Soal Mafia Beras, KKRP: Cari Aktor Besarnya 

438

images (1)

Koordinator Nasional Koalisi Rakyat Kedaulatan Pangan (KRKP) Said Abdullah menanggapi penangkapan tujuh tersangka dalam kasus pengoplosan dan pengemasan ulang (re-packaging) beras Bulog oleh Satgas Pangan Polda Banten. Kepala Badan Pangan Nasional Arief Prasetyo Adi menyebut tersangka itu adalah pedagang atau distributor.

Said tak menampik adanya faktor penguasaan beras oleh pedagang atau yang kerap disebut sebagai mafia beras. Menurutnya, Satgas Pangan Polri seharusnya melakukan inspeksi mendadak atau sidak ke penggilingan atau perusahaan besar.

“Tentu saja yang harus dicari adalah aktor besarnya,” tutur Said, Senin, 13 Februari 2023.

Ia menuturkan jumlah penggilingan atau perusahaan beras yang besar di Jawa hanya sedikit, sehingga otoritas tak sulit melakukan inspeksi.
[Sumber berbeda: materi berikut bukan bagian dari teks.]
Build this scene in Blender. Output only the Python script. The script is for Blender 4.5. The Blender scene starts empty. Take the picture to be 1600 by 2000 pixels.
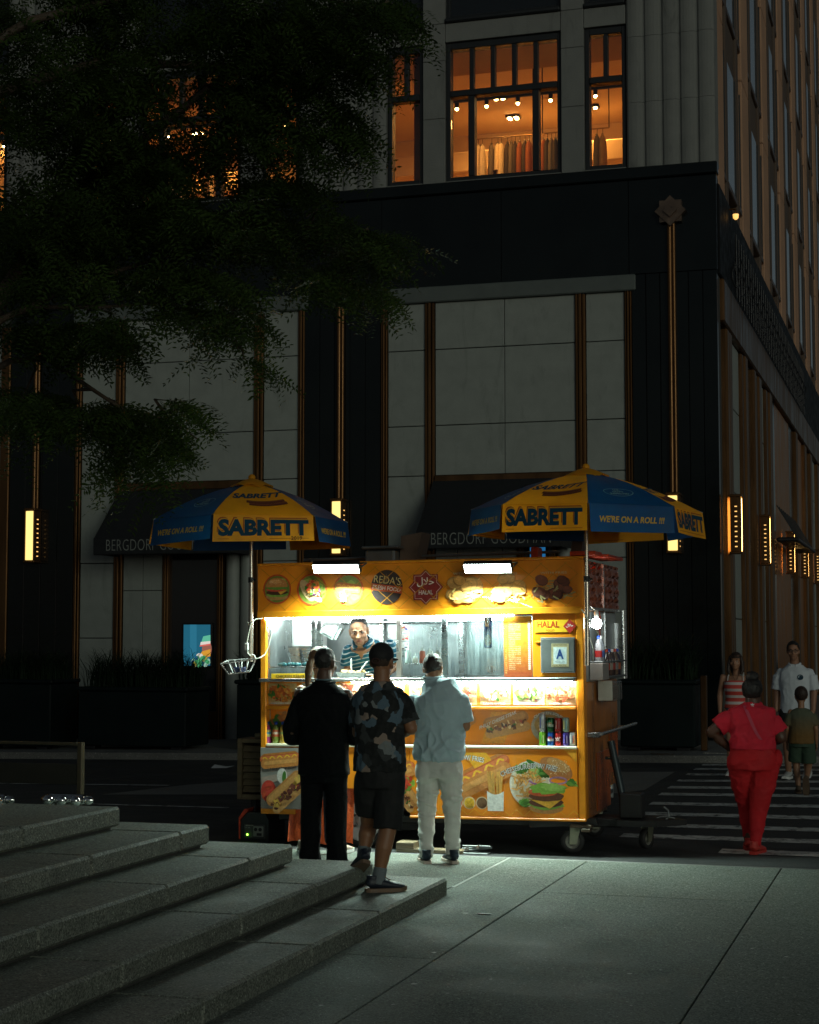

Di beberapa tempat, menurutnya, memang mudah ditemukan modus pengoplosan dan pengemasan ulang.

Menurut Said, wajar adanya kecurigaan atas adanya mafia beras sebagai penyebab harga komoditas ini yang tak kunjung melandai. Sebab, pedagang memiliki stok beras Bulog yang laku dijual dengan harga di atas ketentuan atau dengan harga beras premium.

Karena itu, ia berharap Satgas Pangan Polri memperkuat pengawasan terhadap proses distribusi beras milik negara. Menurut Said, apabila memang betul ada indikasi pengoplosan maupun pengemasan beras Bulog, maka harus dilakukan penyelidikan lebih jauh.

Tetapi di sisi lain, ia menjelaskan kenaikan harga beras bukan semata-mata karena keberadaan mafia. Ia menilai harga komoditas itu terus melambung lantaran kesalahan Perum Bulog pada 2022 lalu. Pada 2022, Bulog hanya menyerap sedikit hasil panen petani untuk cadangan beras pemerintah atau CBP.

Alhasil, cadangan di gudang Bulog menipis di bawah batas aman, yakni 1,5 juta ton. “Walaupun produksi saat itu sedang meningkat. Namun Bulog kalah sama pedagang dan Penggilingan atau pengusaha besar,” ujarnya.

Sehingga, hasil panen petani dikuasai oleh pengusaha besar tersebut. Terlebih, menurutnya, pada kuarter terakhir 2022 sudah tidak terjadi panen lagi. Di sisi lain, beras impor yang masuk terbatas dan dinilai terlambat. Akibatnya, Bulog tidak punya kekuatan untuk mengguyur pasar dalam jumlah banyak.

“Jadi karena itu harga tidak langsung turun,” ucapnya.